Fidèle à sa mission, le Palazzetto Bru Zane (Centre de musique
romantique française, basé à Venise) nous réjouit une fois encore en
jetant son dévolu sur l’un des plus grands succès de la muse lyrique
légère au XIXe siècle : La Fille de Madame Angot de Charles
Lecocq (1832-1918). C’est là le tout premier triomphe du contemporain de
Bizet, avec lequel il remporta ex æquo un concours d’opérette en tout
début de carrière, avec Le Docteur Miracle (donné voilà deux ans au Studio Marigny, déjà par les équipes du Palazzetto).
Au sortir de la guerre perdue face aux Prussiens en 1870, Lecocq prend
l’exact contrepied d’Offenbach, empêtré dans sa trop longue et
dispendieuse satire Le Roi Carotte (voir la production écourtée de Laurent Pelly, reprise à Lyon voilà deux ans),
pour proposer une comédie légère et virevoltante, en un lointain
hommage à Boieldieu. Moquant l’éternelle valse des régimes en France, le
livret nous ramène au temps du Directoire, en donnant la parole à la
savoureuse gouaille populaire des Halles, tout en y incorporant des
figures contre-révolutionnaires alors bien connues, Louis-Ange Pitou et
Mademoiselle Lange.
Leurs incessants allers-retours en prison donnent la principale action
au livret, malheureusement trop statique et longuet dans ses résolutions
boulevardières. Certaines scènes restent toutefois mémorables par leur
caractérisation truculente et colorée, tels l’affrontement entre les
deux héroïnes ou les interventions goguenardes du chœur face aux
solistes, en de nombreux endroits. Mais c’est bien la faiblesse du
livret qui explique pourquoi les équipes du Palazzetto Bru Zane ont
préféré la version de concert, à l’inverse de l’Opéra de Lausanne en 2010.
Sébastien Rouland |
Vivement applaudi à l’issue de la représentation, le beau plateau vocal
réuni aurait pu être meilleur encore si Véronique Gens avait été
davantage en forme. Peu audible dans le medium et en difficultés dans
les accélérations, la soprano française compense par ses beaux phrasés
dans les parties apaisées. Gageons que le disque à paraître avec les
mêmes interprètes, dans l’élégante collection des livres-disques de
l’éditeur Glossa, saura gommer ces imperfections. A ses côtés,
Anne-Catherine Gillet (Clairette) s’impose avec aisance dans l’agilité
vocale, soutenue par une fraîcheur de timbre et le soyeux de l’émission,
tout en semblant prendre beaucoup de plaisir tout du long de la soirée
dans son rôle de jeune intrigante. On aime aussi la leçon de diction de
Mathias Vidal (Ange Pitou), toujours aussi saisissant dans l’intention
et la vérité dramatique, à l’instar d’Artavazd Sargsyan (Pomponnet), au
timbre malheureusement un peu voilé par endroits. Autour du solide
Matthieu Lécroart (Larivaudière), tous les seconds rôles essentiellement
parlés donnent beaucoup de saveur populaire, rappelant combien l’esprit
de troupe est important dans ce répertoire.

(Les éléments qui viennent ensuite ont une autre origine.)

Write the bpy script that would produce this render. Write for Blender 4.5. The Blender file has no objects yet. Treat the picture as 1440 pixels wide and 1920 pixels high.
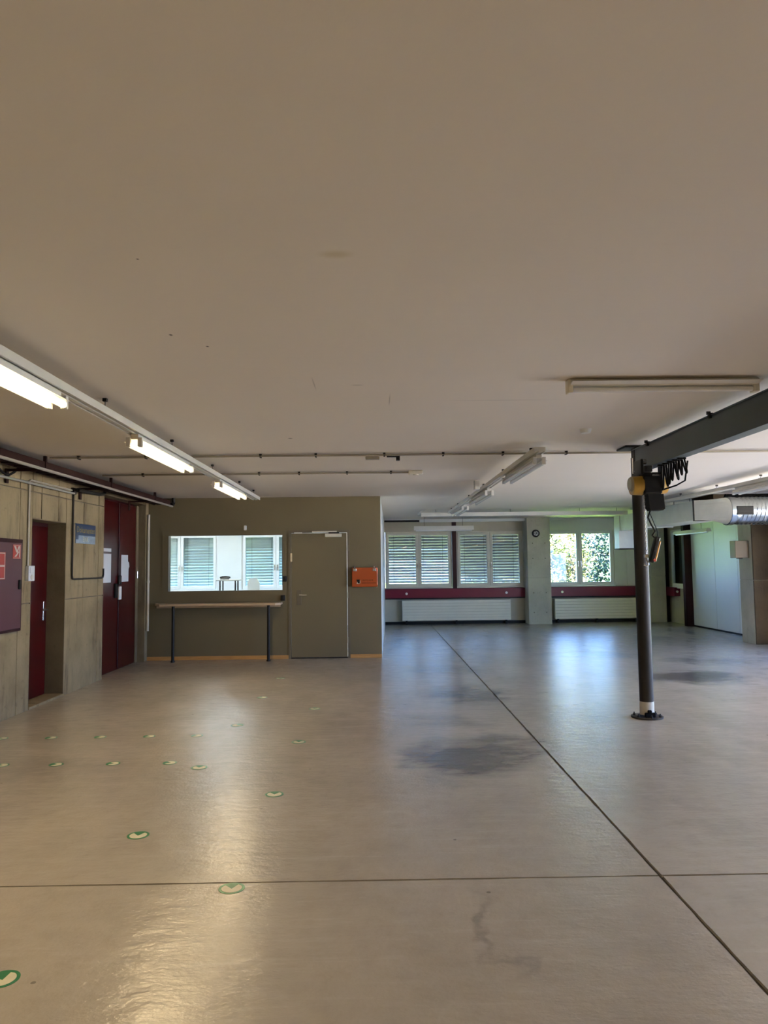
import bpy, bmesh, math, random
from mathutils import Vector, Matrix
random.seed(7)
C = bpy.context.scene.collection
sc = bpy.context.scene
PI = math.pi

# ------------------------------------------------------------------ camera
cd = bpy.data.cameras.new('camera'); cam = bpy.data.objects.new('camera', cd); C.objects.link(cam)
R = ((0.99987047, 0.01099858, -0.01175030), (-0.01091920, -0.07279468, -0.99728717), (-0.01182410, 0.99728630, -0.07266516))
M4 = Matrix([list(R[0]) + [0], list(R[1]) + [0], list(R[2]) + [1.55], [0, 0, 0, 1]])
cam.matrix_world = M4
cd.sensor_fit = 'VERTICAL'; cd.sensor_height = 36; cd.sensor_width = 27; cd.lens = 1370 / 1920 * 36
cd.clip_start = 0.05; cd.clip_end = 300
sc.camera = cam
# ------------------------------------------------------------------ world, sun, exposure
w = bpy.data.worlds.new('sky'); sc.world = w; w.use_nodes = True
nt = w.node_tree; nt.nodes.clear()
tc = nt.nodes.new('ShaderNodeTexCoord'); sx = nt.nodes.new('ShaderNodeSeparateXYZ')
rmp = nt.nodes.new('ShaderNodeValToRGB'); bg = nt.nodes.new('ShaderNodeBackground'); wo = nt.nodes.new('ShaderNodeOutputWorld')
nt.links.new(tc.outputs['Generated'], sx.inputs[0]); nt.links.new(sx.outputs['Z'], rmp.inputs[0])
nt.links.new(rmp.outputs[0], bg.inputs[0]); nt.links.new(bg.outputs[0], wo.inputs[0])
rmp.color_ramp.elements[0].position = 0.0; rmp.color_ramp.elements[0].color = (0.44, 0.66, 1.0, 1)
rmp.color_ramp.elements[1].position = 0.55; rmp.color_ramp.elements[1].color = (0.20, 0.40, 0.95, 1)
e = rmp.color_ramp.elements.new(0.12); e.color = (0.27, 0.50, 1.0, 1)
SKY = 8.8
bg.inputs[1].default_value = SKY
sd = bpy.data.lights.new('sun', 'SUN'); sun = bpy.data.objects.new('sun', sd); C.objects.link(sun)
sd.energy = 125.0; sd.angle = 0.02; sd.color = (1, 0.93, 0.8)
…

La direction vive et efficace de Sébastien Rouland apporte aussi
beaucoup d’électricité à l’ensemble, même si elle peine à convaincre sur
la durée par le peu d’exploration des climats et nuances. On est aussi
quelque peu déçu par le terne pupitre de premiers violons de l’Ensemble
orchestral de Paris, tandis que le chœur du Concert spirituel, meilleur
dans ses éléments masculins, se laisse trop couvrir par le chef.